The bombing was hardly the first in Birmingham, a stronghold of the Klan, a town overseen by the racist police commissioner Bull Connor (who travels around in what’s basically a tank) in a state run by George Wallace. But the attack on September 15, 1963, was too horrible to ignore.
As tragic as the bombing was, its positive repercussions don’t escape Lee. It shook up a largely apathetic nation and reinvigorated the effort to give equal rights to African Americans.
The film starts with recollections of the family members of Addie Mae Collins, Denise McNair, Carole Robertson, and Cynthia Wesley. McNair was 11 when she died; the other three were 14. Family members and friends tell domestic stories. Denise McNair’s father explains the pain of having to tell his daughter that she couldn’t buy a sandwich at the whites-only lunch counter.
Lee then expands his inquiry, presenting the bombing in the context of city, state, national, and race politics. This gives the film a rich collection of feelings, thoughts, and ideas. Blame, probably rightly, is heaped on nearly everyone: bigoted government officials, black parents who were afraid to get involved in the Civil Rights movement, leaders who sucked children into the struggle, and on and on. Oddly enough, the actual bombers get off the easiest.

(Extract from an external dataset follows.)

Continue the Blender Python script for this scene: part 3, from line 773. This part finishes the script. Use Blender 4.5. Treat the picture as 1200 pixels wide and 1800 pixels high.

In terms of its material, 4 Little Girls is a perfect match for Lee, who seems to understand race relations better than any other filmmaker today. Stylistically, though, the director works too hard. The intimacy the movie has with family members is strong, but Lee intrudes at odd moments with his off-camera voice and cinematic flourishes. Really, do we need fast zooms and sound effects to make George Wallace a bad guy? His pathetic insistence that his best friend is a black man is damning enough.
And while all the background is interesting, Lee doesn’t know quite when to stop. With four dozen people interviewed in the film, 4 Little Girls makes it difficult to follow exactly who’s who. Lee simply casts too wide a net, and would have been wise to follow the camera’s lead, trained more closely on the faces of the victims’ families.